Los desterrados definitivos tienen otra conducta. Porque saben, en el fondo, que su suerte está echada, que su causa yace en los escombros de la historia. El recuerdo es el recinto de su cautiverio y, al mismo tiempo, el espacio de su libertad. Los exiliados liberales del XIX español paseaban la dignidad de sus vidas harapientas, poniendo anuncios como el que recoge Vicente Llorens en su conmovedor Liberales y románticos: 'El refugiado español Ramón M. Acevedo, catedrático que ha sido de Retórica, Prosodia y Propiedad Latina y Castellana, da lecciones de esta última lengua, por un método sencillo y breve. También da lecciones de violín a precios muy moderados'.

Su estancia era un paréntesis ominoso, por eso eran refugiados. En la larga noche del franquismo, los exiliados fueron adaptándose a la tierra extraña. Su patria fue su causa y, al decir de Cernuda, España sólo un nombre. Poco a poco, la espera tuvo poco que ver con la esperanza y el recuerdo alejó sus escenas del futuro. Por eso, la calma que se adueñó de su carácter pareció adaptarse al ritmo sereno de las estaciones, a la serenidad de un episodio de la naturaleza. A su falta de resentimiento y a su bondadosa dignidad.

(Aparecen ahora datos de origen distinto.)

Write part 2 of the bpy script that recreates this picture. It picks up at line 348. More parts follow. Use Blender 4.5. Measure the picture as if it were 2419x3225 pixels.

De haber sabido su destino, Napoleón habría adoptado, tal vez esa actitud pausada, una paciencia elaborada y tenue, dulcificada por la desesperanza y la aceptación, que hizo entonar a Guido Cavalcanti, quinientos años antes, al referirse a su amada Florencia natal: 'Perch'io non spero di tornar giamai'.

Ferran Gallego es historiador y profesor en la Universidad Autónoma.